• **Records with scene code**
———
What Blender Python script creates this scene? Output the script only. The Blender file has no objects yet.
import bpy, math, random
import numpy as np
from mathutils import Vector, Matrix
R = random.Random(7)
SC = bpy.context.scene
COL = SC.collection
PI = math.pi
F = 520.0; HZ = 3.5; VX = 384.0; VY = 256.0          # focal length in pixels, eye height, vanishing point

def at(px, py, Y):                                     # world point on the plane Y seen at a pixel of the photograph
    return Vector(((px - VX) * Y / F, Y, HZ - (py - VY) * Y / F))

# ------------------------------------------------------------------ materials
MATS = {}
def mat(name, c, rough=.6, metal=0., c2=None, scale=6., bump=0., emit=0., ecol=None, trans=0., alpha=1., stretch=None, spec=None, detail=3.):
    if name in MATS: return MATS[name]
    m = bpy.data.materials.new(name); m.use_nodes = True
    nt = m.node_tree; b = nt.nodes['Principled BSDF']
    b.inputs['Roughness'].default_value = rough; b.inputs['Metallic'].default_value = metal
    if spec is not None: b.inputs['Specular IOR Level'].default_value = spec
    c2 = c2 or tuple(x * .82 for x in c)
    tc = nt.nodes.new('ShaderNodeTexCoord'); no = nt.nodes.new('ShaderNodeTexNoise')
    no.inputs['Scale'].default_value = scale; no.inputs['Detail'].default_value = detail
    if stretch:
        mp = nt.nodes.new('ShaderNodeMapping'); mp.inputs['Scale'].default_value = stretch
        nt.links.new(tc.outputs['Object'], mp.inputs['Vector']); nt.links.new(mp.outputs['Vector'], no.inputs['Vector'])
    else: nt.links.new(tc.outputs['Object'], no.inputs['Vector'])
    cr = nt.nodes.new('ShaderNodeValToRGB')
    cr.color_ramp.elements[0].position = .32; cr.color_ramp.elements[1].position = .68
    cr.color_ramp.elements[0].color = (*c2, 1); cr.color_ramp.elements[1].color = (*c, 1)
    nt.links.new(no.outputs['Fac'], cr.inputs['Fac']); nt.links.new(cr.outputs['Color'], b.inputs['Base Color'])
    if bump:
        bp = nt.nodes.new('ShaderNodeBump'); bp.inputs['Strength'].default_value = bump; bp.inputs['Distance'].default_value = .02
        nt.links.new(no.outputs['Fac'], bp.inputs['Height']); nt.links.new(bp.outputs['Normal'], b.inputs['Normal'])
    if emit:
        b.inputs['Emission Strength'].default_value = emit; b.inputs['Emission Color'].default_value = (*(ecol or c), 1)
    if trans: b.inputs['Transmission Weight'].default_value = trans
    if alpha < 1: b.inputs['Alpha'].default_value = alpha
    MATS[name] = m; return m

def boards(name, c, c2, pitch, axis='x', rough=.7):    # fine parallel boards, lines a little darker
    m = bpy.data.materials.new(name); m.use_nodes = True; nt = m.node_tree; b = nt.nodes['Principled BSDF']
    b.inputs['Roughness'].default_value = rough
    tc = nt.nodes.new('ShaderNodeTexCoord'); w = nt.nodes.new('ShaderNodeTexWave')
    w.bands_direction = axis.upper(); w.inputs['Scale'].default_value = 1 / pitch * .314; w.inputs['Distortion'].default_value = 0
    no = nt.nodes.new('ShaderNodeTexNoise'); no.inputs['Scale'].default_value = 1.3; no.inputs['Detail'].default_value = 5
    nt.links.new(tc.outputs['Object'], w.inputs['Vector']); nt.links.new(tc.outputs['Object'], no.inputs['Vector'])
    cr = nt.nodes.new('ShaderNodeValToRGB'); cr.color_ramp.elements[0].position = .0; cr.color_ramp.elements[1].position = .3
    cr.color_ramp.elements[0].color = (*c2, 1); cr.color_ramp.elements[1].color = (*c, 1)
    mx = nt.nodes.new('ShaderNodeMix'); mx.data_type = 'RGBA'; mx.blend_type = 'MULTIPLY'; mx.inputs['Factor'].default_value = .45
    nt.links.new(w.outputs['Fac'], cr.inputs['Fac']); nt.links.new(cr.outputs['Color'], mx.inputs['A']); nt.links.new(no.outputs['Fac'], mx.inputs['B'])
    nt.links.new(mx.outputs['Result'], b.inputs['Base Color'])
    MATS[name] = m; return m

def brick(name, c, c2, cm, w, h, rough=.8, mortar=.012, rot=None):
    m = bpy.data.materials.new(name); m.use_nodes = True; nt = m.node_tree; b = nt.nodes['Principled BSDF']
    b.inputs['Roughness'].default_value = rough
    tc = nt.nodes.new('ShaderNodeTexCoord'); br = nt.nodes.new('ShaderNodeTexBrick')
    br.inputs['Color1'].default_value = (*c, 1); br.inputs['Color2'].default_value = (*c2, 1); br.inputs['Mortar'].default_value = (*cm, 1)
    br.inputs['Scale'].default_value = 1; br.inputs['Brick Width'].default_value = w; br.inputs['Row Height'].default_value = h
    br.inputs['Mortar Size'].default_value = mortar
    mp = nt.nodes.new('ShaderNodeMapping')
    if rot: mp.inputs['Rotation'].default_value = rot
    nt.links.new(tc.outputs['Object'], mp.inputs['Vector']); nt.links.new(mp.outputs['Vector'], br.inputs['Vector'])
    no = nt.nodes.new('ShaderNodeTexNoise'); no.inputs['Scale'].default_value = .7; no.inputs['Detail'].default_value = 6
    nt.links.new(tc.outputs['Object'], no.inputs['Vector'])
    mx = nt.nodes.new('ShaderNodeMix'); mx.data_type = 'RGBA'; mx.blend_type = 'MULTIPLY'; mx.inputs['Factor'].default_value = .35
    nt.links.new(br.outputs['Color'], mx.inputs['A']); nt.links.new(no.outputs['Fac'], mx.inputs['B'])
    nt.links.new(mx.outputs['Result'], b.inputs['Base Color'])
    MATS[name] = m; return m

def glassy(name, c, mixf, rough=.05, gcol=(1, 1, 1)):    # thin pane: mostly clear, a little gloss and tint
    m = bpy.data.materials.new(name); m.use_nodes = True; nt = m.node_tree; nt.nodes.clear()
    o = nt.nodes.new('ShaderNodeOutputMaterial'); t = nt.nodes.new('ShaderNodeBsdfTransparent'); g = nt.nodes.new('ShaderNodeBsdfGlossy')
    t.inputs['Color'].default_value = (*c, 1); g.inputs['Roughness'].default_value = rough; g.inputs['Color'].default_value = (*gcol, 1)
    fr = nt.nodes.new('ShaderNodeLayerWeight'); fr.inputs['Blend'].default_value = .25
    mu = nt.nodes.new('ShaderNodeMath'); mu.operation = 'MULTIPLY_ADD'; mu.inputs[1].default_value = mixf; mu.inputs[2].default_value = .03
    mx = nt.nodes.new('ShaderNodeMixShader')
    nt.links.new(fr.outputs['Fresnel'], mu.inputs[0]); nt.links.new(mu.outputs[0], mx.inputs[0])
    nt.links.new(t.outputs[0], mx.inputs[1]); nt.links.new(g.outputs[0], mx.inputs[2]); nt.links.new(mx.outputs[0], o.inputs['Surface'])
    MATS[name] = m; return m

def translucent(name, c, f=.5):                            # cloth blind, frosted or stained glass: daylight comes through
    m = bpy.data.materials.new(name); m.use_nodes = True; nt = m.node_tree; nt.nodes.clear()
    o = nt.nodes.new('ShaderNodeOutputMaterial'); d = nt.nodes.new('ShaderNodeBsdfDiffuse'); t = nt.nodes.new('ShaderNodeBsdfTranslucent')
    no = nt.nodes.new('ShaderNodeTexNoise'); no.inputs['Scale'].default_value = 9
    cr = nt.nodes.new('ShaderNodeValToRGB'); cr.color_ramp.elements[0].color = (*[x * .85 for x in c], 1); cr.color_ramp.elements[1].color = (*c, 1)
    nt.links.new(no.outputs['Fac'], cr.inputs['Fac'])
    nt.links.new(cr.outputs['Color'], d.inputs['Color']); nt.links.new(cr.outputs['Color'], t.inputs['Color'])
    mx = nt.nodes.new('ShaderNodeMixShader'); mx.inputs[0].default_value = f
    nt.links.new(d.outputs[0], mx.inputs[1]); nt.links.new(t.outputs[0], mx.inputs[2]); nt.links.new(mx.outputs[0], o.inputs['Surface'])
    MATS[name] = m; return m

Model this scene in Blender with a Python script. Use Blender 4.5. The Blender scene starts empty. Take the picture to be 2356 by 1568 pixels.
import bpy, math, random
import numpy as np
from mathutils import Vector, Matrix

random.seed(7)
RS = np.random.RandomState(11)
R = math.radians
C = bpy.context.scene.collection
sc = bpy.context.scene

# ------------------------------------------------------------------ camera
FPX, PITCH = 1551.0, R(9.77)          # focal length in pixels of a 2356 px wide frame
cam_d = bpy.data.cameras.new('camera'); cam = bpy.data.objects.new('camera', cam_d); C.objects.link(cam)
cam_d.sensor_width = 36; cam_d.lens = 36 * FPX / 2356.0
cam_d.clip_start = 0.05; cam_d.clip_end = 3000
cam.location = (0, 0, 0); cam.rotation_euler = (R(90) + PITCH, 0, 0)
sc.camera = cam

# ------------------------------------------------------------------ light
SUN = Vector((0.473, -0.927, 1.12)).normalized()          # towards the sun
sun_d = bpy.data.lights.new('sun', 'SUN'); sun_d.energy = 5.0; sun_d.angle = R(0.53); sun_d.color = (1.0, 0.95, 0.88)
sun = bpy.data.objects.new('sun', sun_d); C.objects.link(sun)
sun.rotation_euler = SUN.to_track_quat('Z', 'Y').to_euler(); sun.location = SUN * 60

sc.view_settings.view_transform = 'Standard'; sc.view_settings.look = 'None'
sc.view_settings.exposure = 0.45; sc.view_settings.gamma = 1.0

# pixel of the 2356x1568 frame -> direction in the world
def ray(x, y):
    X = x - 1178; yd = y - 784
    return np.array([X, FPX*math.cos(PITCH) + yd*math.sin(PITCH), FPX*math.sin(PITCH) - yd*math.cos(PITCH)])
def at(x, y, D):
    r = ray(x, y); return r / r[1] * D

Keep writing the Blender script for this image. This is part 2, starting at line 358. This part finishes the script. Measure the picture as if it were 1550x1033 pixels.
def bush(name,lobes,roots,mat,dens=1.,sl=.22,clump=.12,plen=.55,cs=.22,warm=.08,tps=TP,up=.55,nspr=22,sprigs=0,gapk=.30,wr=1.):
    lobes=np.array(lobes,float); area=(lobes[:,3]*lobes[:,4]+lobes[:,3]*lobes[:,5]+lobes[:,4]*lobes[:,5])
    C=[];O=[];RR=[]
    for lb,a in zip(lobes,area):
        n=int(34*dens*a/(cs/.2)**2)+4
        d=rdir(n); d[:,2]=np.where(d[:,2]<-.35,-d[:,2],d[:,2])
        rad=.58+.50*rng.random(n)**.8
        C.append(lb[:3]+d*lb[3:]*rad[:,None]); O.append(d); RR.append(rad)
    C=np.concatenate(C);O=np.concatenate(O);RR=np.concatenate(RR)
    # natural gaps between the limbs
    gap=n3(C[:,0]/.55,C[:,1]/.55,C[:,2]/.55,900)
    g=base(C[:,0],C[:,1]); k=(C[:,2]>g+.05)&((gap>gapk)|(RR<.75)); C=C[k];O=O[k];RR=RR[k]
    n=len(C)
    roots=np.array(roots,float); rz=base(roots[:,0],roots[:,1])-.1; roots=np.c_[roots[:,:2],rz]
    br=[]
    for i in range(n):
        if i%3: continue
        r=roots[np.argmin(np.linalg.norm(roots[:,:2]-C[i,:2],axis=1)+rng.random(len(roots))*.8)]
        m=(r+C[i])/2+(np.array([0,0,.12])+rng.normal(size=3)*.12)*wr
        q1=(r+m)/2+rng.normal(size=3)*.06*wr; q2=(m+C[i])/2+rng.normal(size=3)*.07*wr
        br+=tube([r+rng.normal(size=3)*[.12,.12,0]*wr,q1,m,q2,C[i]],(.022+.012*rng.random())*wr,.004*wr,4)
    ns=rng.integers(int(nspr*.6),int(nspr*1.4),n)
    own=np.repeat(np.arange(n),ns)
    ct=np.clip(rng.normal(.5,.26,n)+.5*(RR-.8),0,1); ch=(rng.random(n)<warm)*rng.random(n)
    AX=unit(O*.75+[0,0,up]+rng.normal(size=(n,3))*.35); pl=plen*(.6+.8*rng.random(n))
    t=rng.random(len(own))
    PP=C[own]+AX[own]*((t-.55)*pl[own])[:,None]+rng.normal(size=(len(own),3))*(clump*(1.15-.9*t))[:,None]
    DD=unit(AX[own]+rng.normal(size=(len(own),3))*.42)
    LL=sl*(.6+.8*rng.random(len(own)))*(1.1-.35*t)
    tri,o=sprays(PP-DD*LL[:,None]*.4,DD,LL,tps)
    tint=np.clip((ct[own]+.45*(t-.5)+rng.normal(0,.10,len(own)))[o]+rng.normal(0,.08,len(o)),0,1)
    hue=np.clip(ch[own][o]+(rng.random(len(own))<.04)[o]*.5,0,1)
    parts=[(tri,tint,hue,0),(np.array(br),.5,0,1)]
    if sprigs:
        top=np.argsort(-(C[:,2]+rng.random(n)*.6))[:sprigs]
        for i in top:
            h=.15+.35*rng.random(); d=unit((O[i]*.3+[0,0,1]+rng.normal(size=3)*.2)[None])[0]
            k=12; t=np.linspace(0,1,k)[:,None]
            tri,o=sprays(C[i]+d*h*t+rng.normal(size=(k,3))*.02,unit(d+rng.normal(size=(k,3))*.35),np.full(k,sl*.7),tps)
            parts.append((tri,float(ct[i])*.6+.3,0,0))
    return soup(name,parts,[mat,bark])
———
• **EXERCISE**
Give again, word for word, the lines of the listing, starting at its first line and ending with the line containing "return Vector(((px - VX)".

• **ANSWER TO THE PROBLEM**
What Blender Python script creates this scene? Output the script only. The Blender file has no objects yet.
import bpy, math, random
import numpy as np
from mathutils import Vector, Matrix
R = random.Random(7)
SC = bpy.context.scene
COL = SC.collection
PI = math.pi
F = 520.0; HZ = 3.5; VX = 384.0; VY = 256.0          # focal length in pixels, eye height, vanishing point

def at(px, py, Y):                                     # world point on the plane Y seen at a pixel of the photograph
    return Vector(((px - VX) * Y / F, Y, HZ - (py - VY) * Y / F))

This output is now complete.